Há, portanto, um evidente descompasso entre a atuação do Ministério Público e as demandas reais da população paulistana. Trata-se de uma interpretação fria da lei, incapaz de dialogar com a necessidade concreta de segurança dos moradores. Projetos de lei em tramitação na Câmara Municipal, como os de autoria dos vereadores Thammy Miranda (PSD) e Ricardo Teixeira (União Brasil), já buscam atualizar a legislação para torná-la mais racional e condizente com a dinâmica da cidade. No entanto, o MP permanece preso a uma leitura burocrática e formalista, ignorando não apenas o contexto social, mas também os pareceres técnicos de instituições especializadas.

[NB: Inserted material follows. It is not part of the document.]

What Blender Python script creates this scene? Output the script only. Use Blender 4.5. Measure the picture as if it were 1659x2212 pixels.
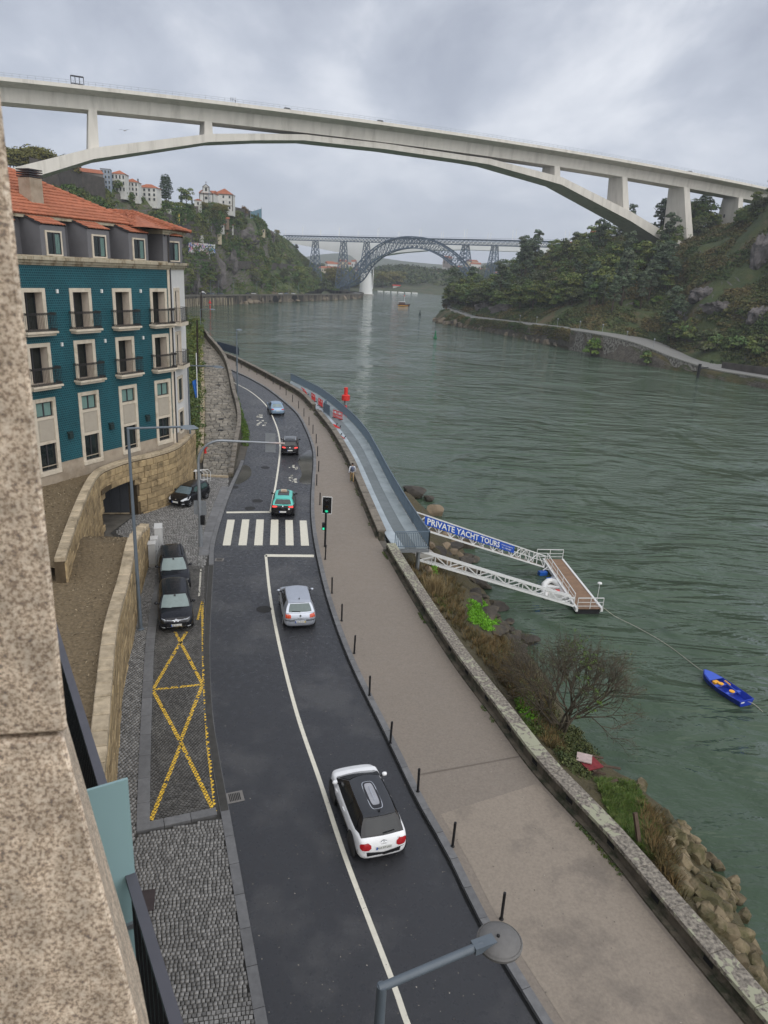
# CAMERA, SKY, SUN, HELPERS, MATERIALS
import bpy,bmesh,math,random
import numpy as np
from mathutils import Vector,Matrix,noise as mnoise
from mathutils.bvhtree import BVHTree
random.seed(7);NR=np.random.RandomState(11)
S=bpy.context.scene
for o in list(bpy.data.objects):bpy.data.objects.remove(o)
COL=S.collection
F,CX,CY,HC=1534.0,829.5,1106.0,18.0
PIT,ROL=math.radians(18.8),math.radians(3.25)
FW=np.array([0,math.cos(PIT),-math.sin(PIT)]);RI=np.array([1.0,0,0]);DN=np.array([0,-math.sin(PIT),-math.cos(PIT)])
EYE=np.array([0,0,HC])
cam_d=bpy.data.cameras.new('camera');cam=bpy.data.objects.new('camera',cam_d);COL.objects.link(cam)
_r=math.cos(ROL)*RI-math.sin(ROL)*DN;_u=-(math.sin(ROL)*RI+math.cos(ROL)*DN)
cam.matrix_world=Matrix(((_r[0],_u[0],-FW[0],0),(_r[1],_u[1],-FW[1],0),(_r[2],_u[2],-FW[2],HC),(0,0,0,1)))
cam_d.sensor_fit='VERTICAL';cam_d.sensor_height=36.0;cam_d.lens=36.0*F/2212.0
cam_d.clip_start=0.05;cam_d.clip_end=12000
cam_d.dof.use_dof=True;cam_d.dof.focus_distance=45.0;cam_d.dof.aperture_fstop=6.5
S.camera=cam
SUN_EL,SUN_AZ=math.radians(42),math.radians(150)
W=bpy.data.worlds.new('World');S.world=W;W.use_nodes=True
wn,wl=W.node_tree.nodes,W.node_tree.links
for n in list(wn):wn.remove(n)
def wnode(t,**k):
 n=wn.new(t)
 for a,b in k.items():setattr(n,a,b)
 return n
sky=wnode('ShaderNodeTexSky',sky_type='NISHITA',sun_disc=False,sun_elevation=SUN_EL,sun_rotation=SUN_AZ)
sc_=wnode('ShaderNodeVectorMath',operation='SCALE');sc_.inputs['Scale'].default_value=0.1
wl.new(sky.outputs[0],sc_.inputs[0])
tc=wnode('ShaderNodeTexCoord')
sp=wnode('ShaderNodeSeparateXYZ');wl.new(tc.outputs['Generated'],sp.inputs[0])
zz=wnode('ShaderNodeMath',operation='MAXIMUM');wl.new(sp.outputs[2],zz.inputs[0]);zz.inputs[1].default_value=0.0
za=wnode('ShaderNodeMath',operation='ADD');wl.new(zz.outputs[0],za.inputs[0]);za.inputs[1].default_value=0.30
dv=wnode('ShaderNodeVectorMath',operation='DIVIDE');wl.new(tc.outputs['Generated'],dv.inputs[0]);wl.new(za.outputs[0],dv.inputs[1])
mp=wnode('ShaderNodeMapping');mp.inputs['Scale'].default_value=(1.0,0.75,0.6);mp.inputs['Location'].default_value=(3.1,1.4,0.0)
mp.inputs['Rotation'].default_value=(0,0,0.5)
wl.new(dv.outputs[0],mp.inputs[0])
n1=wnode('ShaderNodeTexNoise');n1 .inputs['Scale'].default_value=1.9;n1 .inputs['Detail'].default_value=9;n1 .inputs['Roughness'].default_value=0.55;n1 .inputs['Distortion'].default_value=0.2
wl.new(mp.outputs[0],n1 .inputs['Vector'])
cr=wnode('ShaderNodeValToRGB');e=cr.color_ramp.elements
e[0].position=0.37;e[0].color=(0.330,0.358,0.428,1)
e[1].position=0.66;e[1].color=(0.760,0.778,0.820,1)
e2=cr.color_ramp.elements.new(0.50);e2 .color=(0.455,0.485,0.555,1)
wl.new(n1 .outputs[0],cr.inputs[0])
hz=wnode('ShaderNodeMapRange');hz.inputs['From Min'].default_value=0.0;hz.inputs['From Max'].default_value=0.30;hz.inputs['To Min'].default_value=0.9;hz.inputs['To Max'].default_value=0.0
wl.new(zz.outputs[0],hz.inputs[0])
mh=wnode('ShaderNodeMix',data_type='RGBA');wl.new(hz.outputs[0],mh.inputs['Factor']);wl.new(cr.outputs[0],mh.inputs['A']);mh.inputs['B'].default_value=(0.415,0.450,0.530,1)
mx=wnode('ShaderNodeMix',data_type='RGBA');mx.inputs['Factor'].default_value=0.94
wl.new(sc_.outputs[0],mx.inputs['A']);wl.new(mh.outputs['Result'],mx.inputs['B'])
bg=wnode('ShaderNodeBackground');bg.inputs['Strength'].default_value=0.72
wo=wnode('ShaderNodeOutputWorld');wl.new(mx.outputs['Result'],bg.inputs[0]);wl.new(bg.outputs[0],wo.inputs[0])
sun_d=bpy.data.lights.new('sun','SUN');sun=bpy.data.objects.new('sun',sun_d);COL.objects.link(sun)
sun_d.energy=1.5;sun_d.angle=math.radians(100);sun_d.color=(1.0,0.97,0.92)
sun.rotation_euler=(math.pi/2-SUN_EL,0,math.pi-SUN_AZ+math.pi)
_sd=Vector((math.sin(SUN_AZ)*math.cos(SUN_EL),math.cos(SUN_AZ)*math.cos(SUN_EL),math.sin(SUN_EL)))
sun.rotation_euler=_sd.to_track_quat('Z','Y').to_euler()
S.view_settings.view_transform='Standard';S.view_settings.look='None';S.view_settings.gamma=1.0
S.view_settings.exposure=0.82;S.view_settings.use_curve_mapping=False
S.render.engine='CYCLES'
S.cycles.use_denoising=True
S.cycles.max_bounces=6;S.cycles.diffuse_bounces=2;S.cycles.glossy_bounces=3;S.cycles.transmission_bounces=4;S.cycles.volume_bounces=0
S.cycles.caustics_reflective=False;S.cycles.caustics_refractive=False
def ray(x,y):
 u=(x-CX)/F;v=(y-CY)/F
 a=u*math.cos(ROL)+v*math.sin(ROL);b=-u*math.sin(ROL)+v*math.cos(ROL)
 return FW+a*RI+b*DN
def g(x,y,z=0.0):
 d=ray(x,y);return EYE+d*((z-HC)/d[2])
def at(x,y,Y):
 d=ray(x,y);return EYE+d*(Y/d[1])
def onplane(x,y,p0,n):
 d=ray(x,y);p0=np.asarray(p0,float);return EYE+d*(((p0-EYE)@n)/(d@n))
def gl(L,z=0.0):return [g(x,y,z)for x,y in L]
class MB:
 def __init__(s):s.v=[];s.f=[];s.m=[]
 def add(s,vs,fs,mi=0):
  b=len(s.v);s.v.extend([tuple(map(float,p))for p in vs]);s.f.extend([tuple(b+i for i in f)for f in fs]);s.m.extend([mi]*len(fs));return s
 def hexa(s,p,mi=0):
  return s.add(p,[(3,2,1,0),(4,5,6,7),(0,1,5,4),(1,2,6,5),(2,3,7,6),(3,0,4,7)],mi)
 def box(s,c,d,rz=0.0,mi=0):
  cx,cy,cz=c;a,b,h=d[0]/2,d[1]/2,d[2]/2;co,si=math.cos(rz),math.sin(rz)
  P=[]
  for z in (-h,h):
   for x,y in ((-a,-b),(a,-b),(a,b),(-a,b)):P.append((cx+x*co-y*si,cy+x*si+y*co,cz+z))
  return s.hexa(P,mi)
 def obox(s,o,ex,ey,ez,mi=0):
  o,ex,ey,ez=[np.asarray(q,float)for q in (o,ex,ey,ez)]
  return s.hexa([o,o+ex,o+ex+ey,o+ey,o+ez,o+ex+ez,o+ex+ey+ez,o+ey+ez],mi)
 def prism(s,poly,z0,z1,mi=0):
  n=len(poly);a=z0 if hasattr(z0,'__len__')else [z0]*n;b=z1 if hasattr(z1,'__len__')else [z1]*n
  area=sum(poly[i][0]*poly[(i+1)%n][1]-poly[(i+1)%n][0]*poly[i][1]for i in range(n))
  if area<0:poly=poly[::-1];a=a[::-1];b=b[::-1]
  vs=[(p[0],p[1],a[i])for i,p in enumerate(poly)]+[(p[0],p[1],b[i])for i,p in enumerate(poly)]
  fs=[tuple(range(n-1,-1,-1)),tuple(range(n,2*n))]+[(i,(i+1)%n,n+(i+1)%n,n+i)for i in range(n)]
  return s.add(vs,fs,mi)
 def bar(s,p,q,w,h=None,mi=0,up=(0,0,1)):
  p,q=np.asarray(p,float),np.asarray(q,float);h=h or w;d=q-p;L=np.linalg.norm(d)
  if L<1e-6:return s
  d=d/L;u=np.asarray(up,float)
  if abs(d@u)>0.98:u=np.array([1.0,0,0])
  sx=np.cross(d,u);sx/=np.linalg.norm(sx);sy=np.cross(sx,d)
  sx=sx*w/2;sy=sy*h/2
  return s.hexa([p-sx-sy,p+sx-sy,p+sx+sy,p-sx+sy,q-sx-sy,q+sx-sy,q+sx+sy,q-sx+sy],mi)
 def tube(s,pts,r,n=8,mi=0,caps=True):
  pts=[np.asarray(p,float)for p in pts];k=len(pts);rs=r if hasattr(r,'__len__')else [r]*k
  b=len(s.v);prev=None
  for i,p in enumerate(pts):
   d=pts[min(i+1,k-1)]-pts[max(i-1,0)];d=d/(np.linalg.norm(d)+1e-9)
   if prev is None:
    u=np.array([0,0,1.0])if abs(d[2])<0.9 else np.array([1.0,0,0])
   else:u=prev
   x=u-d*(u@d);x/=np.linalg.norm(x)+1e-9;y=np.cross(d,x);prev=x
   for j in range(n):
    a=2*math.pi*j/n;q=p+rs[i]*(math.cos(a)*x+math.sin(a)*y);s.v.append(tuple(q))
  for i in range(k-1):
   for j in range(n):
    s.f.append((b+i*n+j,b+i*n+(j+1)%n,b+(i+1)*n+(j+1)%n,b+(i+1)*n+j));s.m.append(mi)
  if caps:
   s.f.append(tuple(b+j for j in range(n-1,-1,-1)));s.m.append(mi)
   s.f.append(tuple(b+(k-1)*n+j for j in range(n)));s.m.append(mi)
  return s
 def lathe(s,prof,n=16,o=(0,0,0),ax='z',mi=0):
  b=len(s.v);k=len(prof)
  for r,h in prof:
   for j in range(n):
    a=2*math.pi*j/n;x,y=r*math.cos(a),r*math.sin(a)
    p=(x,y,h)if ax=='z' else ((x,h,-y)if ax=='y' else (h,x,y))
    s.v.append((o[0]+p[0],o[1]+p[1],o[2]+p[2]))
  for i in range(k-1):
   for j in range(n):
    s.f.append((b+i*n+j,b+i*n+(j+1)%n,b+(i+1)*n+(j+1)%n,b+(i+1)*n+j));s.m.append(mi)
  if prof[0][0]>1e-4:s.f.append(tuple(b+j for j in range(n-1,-1,-1)));s.m.append(mi)
  if prof[-1][0]>1e-4:s.f.append(tuple(b+(k-1)*n+j for j in range(n)));s.m.append(mi)
  return s
 def grid(s,fn,nu,nv,mi=0):
  b=len(s.v)
  for j in range(nv+1):
   for i in range(nu+1):s.v.append(tuple(map(float,fn(i/nu,j/nv))))
  for j in range(nv):
   for i in range(nu):
    a=b+j*(nu+1)+i;s.f.append((a,a+1,a+nu+2,a+nu+1));s.m.append(mi)
  return s
 def strip(s,A,B,mi=0):
  b=len(s.v);n=len(A)
  s.v.extend([tuple(map(float,p))for p in A]);s.v.extend([tuple(map(float,p))for p in B])
  for i in range(n-1):s.f.append((b+i,b+i+1,b+n+i+1,b+n+i));s.m.append(mi)
  return s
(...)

Mais grave ainda é a percepção de que parte do sistema de Justiça opera em uma lógica de isolamento institucional, alheia à realidade das ruas. Promotores, distantes do cotidiano de insegurança vivido pelos cidadãos, aplicam interpretações legais rígidas sem considerar que o direito à segurança é tão fundamental quanto o direito à livre circulação. Ao transformar a letra da lei em obstáculo à proteção, o Ministério Público transfere à população o ônus da violência e deslegitima soluções que surgem justamente da omissão do poder público.

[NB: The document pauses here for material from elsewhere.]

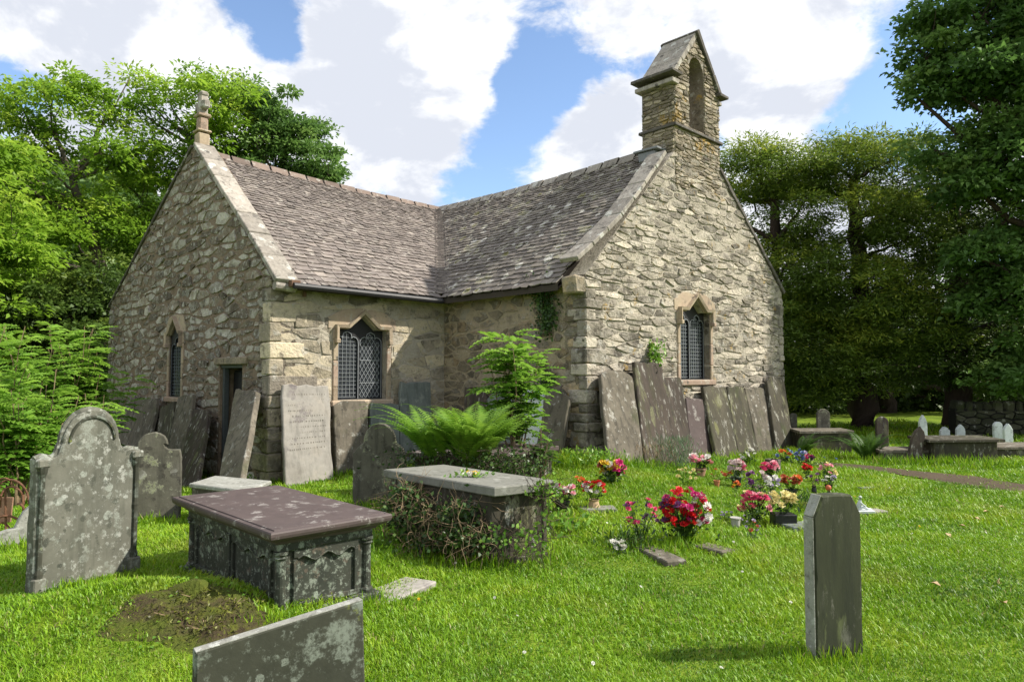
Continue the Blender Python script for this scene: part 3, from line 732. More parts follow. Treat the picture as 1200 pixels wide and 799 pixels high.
# ---- roof slopes
OV = .28
def zline(a, b, k): return a + (b - a) * k
sag = lambda x: -.05 * math.sin(max(0, min(1, x)) * math.pi)
def RT(u, q):     # transept right slope
    k = (u + S_) / S_; kr = (u + S_) / (S_ + UR)
    e = CW(u, -OV, zline(ZE['P1'], ZE['P2'], k) - .13); r_ = CW(u, VR, zline(ZA - .06, ZJ, kr) + sag(kr))
    return e.lerp(r_, q)
def RN(v, q):     # nave slope
    k = (-v) / T_; kr = (VR - v) / (VR + T_)
    e = CW(-OV, v, zline(ZE['P2'], ZE['P3'], k) - .13); r_ = CW(UR, v, zline(ZJ, ZD, kr) + sag(kr))
    return e.lerp(r_, q)
def slates(fn, lo, hi, hi_is_valley, mat, name, parent_label, seed, tone=0):
    rng = random.Random(seed)
    mbu = MB(); N = 10
    g_ = []
    for i in range(N + 1):
        row = []
        for j in range(N + 1):
            q = j / N; h_ = hi(q); l_ = lo(q); row.append(fn(l_ + (h_ - l_) * i / N, q) - Z3 * .03)
        g_.append(row)
    V = [p for r_ in g_ for p in r_]; V2 = [p - Z3 * .10 for p in V]; n = len(V)
    F = [(i * (N + 1) + j, (i + 1) * (N + 1) + j, (i + 1) * (N + 1) + j + 1, i * (N + 1) + j + 1) for i in range(N) for j in range(N)]
    F2 = [tuple(x + n for x in reversed(f)) for f in F]
    rim = [(i * (N + 1), i * (N + 1) + n, (i + 1) * (N + 1) + n, (i + 1) * (N + 1)) for i in range(N)]
    roof = mkobj(name, V + V2, F + F2 + rim, M['timber'], church, [(.5, .5, 0, 1)] * (2 * n)); roof['label'] = parent_label
    length = (fn(0, 1) - fn(0, 0)).length
    tiles = []; s = -.045
    while s < length - .02:
        expo = .150 - .070 * (s / length) + rng.uniform(-.01, .01)
        q = s / length; q2 = (s + expo * 1.45) / length
        a0 = lo(max(q, 0)); a1 = hi(max(q, 0)); x = a0 - rng.random() * .15
        while x < a1:
            w_ = rng.uniform(.14, .30) * (1 - .35 * s / length)
            xa = max(x, a0); xb = min(x + w_, a1)
            if xb - xa > .05:
                nrm = (fn(xa + .1, .5) - fn(xa, .5)).cross(fn(xa, .6) - fn(xa, .4)).normalized()
                if nrm.z < 0: nrm = -nrm
                dq = rng.uniform(-.016, .016) / length; lift = .026 + rng.uniform(-.005, .010); th = .012 + rng.uniform(0, .008)
                c1 = rng.uniform(.1, .35) if rng.random() < .6 else .03; c2 = rng.uniform(.1, .35) if rng.random() < .6 else .03
                gq = .004
                xa_, xb_ = xa + gq, xb - gq; dx = xb_ - xa_; cy = rng.uniform(.012, .045) / length
                wob = rng.uniform(-.010, .010) / length
                pts = [(xa_ + dx * c1, q + dq), (xb_ - dx * c2, q + dq + wob), (xb_, q + dq + cy), (xb_, q2), (xa_, q2), (xa_, q + dq + cy)]
                tilt = rng.uniform(-.007, .007)
                top = []; bot = []
                for k_, (xx, qq) in enumerate(pts):
                    f_ = (qq - q) / (q2 - q); l_ = lift * (1 - f_) + .004 * f_ + tilt * (1 - f_) * (1 if xx > (xa + xb) / 2 else -1)
                    p = fn(xx, qq); top.append(p + nrm * l_); bot.append(p + nrm * (l_ - th))
                F = [(0, 1, 2, 3, 4, 5)] + [(6 + k_, 6 + (k_ + 1) % 6, (k_ + 1) % 6, k_) for k_ in (5, 0, 1, 2, 4)]
                if nrm.dot((top[1] - top[0]).cross(top[3] - top[0])) < 0: F = [tuple(reversed(f)) for f in F]
                cen = sum(top, Vector()) / 6; ar = (top[1] - top[0]).length / (cen.length)
                tiles.append((w_ * expo / cen.length ** 2 * (1 if True else 0), top + bot, F, (rng.random(), rng.random(), 0, 1), (0, 0)))
            x += w_
        s += expo
    lay(tiles, 'slate', mat, roof, 300, 'small_slates')
    return roof
r1 = slates(RT, lambda q: -S_ + .34, lambda q: -OV + (UR + OV) * q, True, M['slate_west'], 'transept_roof_slope', 'brown-grey slated transept slope', 21)
r2 = slates(RN, lambda q: -T_ + .36, lambda q: -OV + (VR + OV) * q, True, M['slate_nave'], 'nave_roof_slope', 'slated nave slope patched with white lichen and moss', 22)
# valley of small dark slates
mb = MB()
va = RT(-OV, 0); vb = RT(UR, 1); nv = 60; dv = (vb - va); sdv = Vector((B2.x - A2.x, B2.y - A2.y, 0)).normalized()
for i in range(nv):
    p = va.lerp(vb, (i + .2) / nv); q = va.lerp(vb, (i + 1.7) / nv)
    for s_ in (-1.5, -.5, .5, 1.5):
        wdt = .052
        c = p + sdv * s_ * wdt * 2
        lift = .075 + abs(s_) * .025
        V = [p + sdv * (s_ * 2 - 1) * wdt + Z3 * lift, p + sdv * (s_ * 2 + 1) * wdt + Z3 * lift, q + sdv * (s_ * 2 + 1) * wdt + Z3 * (lift - .04), q + sdv * (s_ * 2 - 1) * wdt + Z3 * (lift - .04)]
        V += [x - Z3 * .02 for x in V]
        mb.add(V, BOXF)
o = mb.build('valley_slates', M['slate_west'], church); o['kind'] = 'stuff'
# hidden slopes
def panel(name, pts, mat):
    V = pts + [p - Z3 * .1 for p in pts]; n = len(pts)
    F = [tuple(range(n)), tuple(range(2 * n - 1, n - 1, -1))] + [(k, k + n, (k + 1) % n + n, (k + 1) % n) for k in range(n)]
    return mkobj(name, V, F, mat, church, [(.5, .5, 0, 1)] * len(V))
panel('transept_rear_slope', [CW(-S_ + .3, VR, ZA - .07), CW(UR, VR, ZJ - .02), CW(UR, VR + .2, ZJ - .1), CW(-.2, WA + .3, 3.3), CW(-S_ + .3, WA + .3, 3.35)], M['slate_west'])
panel('nave_far_slope', [CW(UR, -T_ + .3, ZD - .02), CW(WD + .25, -T_ + .3, 3.36), CW(WD + .25, 11.5, 3.3), CW(UR, 11.5, ZJ)], M['slate_nave'])
panel('nave_near_slope', [CW(UR, VR + .2, ZJ), CW(UR, 11.5, ZJ), CW(-.2, 11.5, 3.3), CW(-.2, WA + .3, 3.3)], M['slate_nave'])
panel('nave_rear_gable', [CW(0, 11.38, 3.3), CW(UR, 11.38, ZJ - .1), CW(WD, 11.38, 3.3)], M['mortar_front'])
# ridge tiles
def ridge(fa, fb, n, mat, slopeA, slopeB):
    for i in range(n):
        a = fa.lerp(fb, i / n + .004); b = fa.lerp(fb, (i + 1) / n - .004); kk = lambda x: Z3 * sag(x)
        a = a + kk(i / n); b = b + kk((i + 1) / n); j = Z3 * random.uniform(-.008, .008)
        d = (b - a).normalized(); sd = d.cross(Z3).normalized(); wv = .13; h = .15
        sec = [-sd * wv - Z3 * h * .8, -sd * .03 + Z3 * .035, sd * .03 + Z3 * .035, sd * wv - Z3 * h * .8]
        V = [p + s_ + Z3 * .030 + j for p in (a, b) for s_ in sec] + [p + s_ + Z3 * .005 + j for p in (a, b) for s_ in sec]
        F = [(0, 4, 5, 1), (1, 5, 6, 2), (2, 6, 7, 3), (8, 9, 13, 12), (9, 10, 14, 13), (10, 11, 15, 14), (0, 1, 9, 8), (1, 2, 10, 9), (2, 3, 11, 10), (4, 12, 13, 5), (5, 13, 14, 6), (6, 14, 15, 7), (0, 8, 12, 4), (3, 7, 15, 11)]
        F = [tuple(reversed(f)) for f in F]
        mb = MB().add(V, F); mb.build('ridge_tile', mat, church)
ridge(CW(-S_ + .3, VR, ZA - .06), CW(UR, VR, ZJ), 14, M['ridge_tile'], 0, 0)
ridge(CW(UR, VR, ZJ), CW(UR, -T_ + .9, ZD), 15, M['coping'], 0, 0)
# eaves: wall plate, gutter and brackets
def beam(p, q, r1_, r2_, mat, name, ch=.004):
    d = q - p; sd = d.normalized().cross(Z3).normalized(); mb = MB(); cbox(mb, (p + q) / 2, d / 2, sd * r1_, Z3 * r2_, ch); return mb.build(name, mat, church)
beam(CW(-S_ + .35, -.10, 3.20), CW(.0, -.10, 3.19), .10, .03, M['timber'], 'eaves_board')
beam(CW(-.10, .0, 3.19), CW(-.10, -T_ + .35, 3.20), .10, .03, M['timber'], 'eaves_board')
mb = MB(); mb.add(*tube([CW(-S_ + .22, -.36, 3.10), CW(-.34, -.36, 3.06)], .052, 8)); mb.build('gutter', M['black_wood'], church)
mb = MB(); cbox(mb, CW(-S_ + .55, -.10, 3.03), B2 * .025, A2 * .03, Z3 * .07, .004); mb.build('eaves_bracket', M['rust_wood'], church)
mb = MB(); cbox(mb, CW(-S_ + .27, -.24, 3.14), B2 * .08, A2 * .11, Z3 * .055, .004); mb.build('eaves_box', M['rust_wood'], church)
mb = MB(); mb.add(*tube([CW(-S_ - .02, -.17, 3.10), CW(-S_ + .34, -.17, 3.08)], .075, 10)); mb.build('kneeler', M['coping'], church)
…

Em vez de concentrar energia em controvérsias de baixa relevância social — como o fechamento regular de ruas devidamente regulamentadas — o Ministério Público poderia direcionar seu olhar para as verdadeiras urgências urbanas de São Paulo: o avanço das facções, o crescimento das construções ilegais, o tráfico de armas e o aumento alarmante dos roubos em áreas residenciais. Isso sem falar na proliferação desordenada de empresas que instalam cabos nos postes de São Paulo, transformando a paisagem urbana em um emaranhado de fios que mais se parecem com teias suspensas sobre a cidade.
A Promotoria de Habitação e Urbanismo do Ministério Público de São Paulo tem por finalidade atuar investigando irregularidades urbanas, como problemas em obras e falhas em programas habitacionais. O MP utiliza inteligência geográfica para mapear e enfrentar os grandes desafios urbanos de forma estratégica. Também promove ações judiciais e participa de eventos técnicos para qualificar sua atuação e buscar soluções mais eficazes para a cidade.
Seria nessa frente que a atuação institucional do Ministério Público faria real diferença para os paulistanos, e não travando batalhas contra cancelas e portões instalados por moradores que exigem apenas o mínimo: o direito de não serem vítimas fáceis que, no nosso tempo, só tornam meras estatísticas na mão de tecnocratas.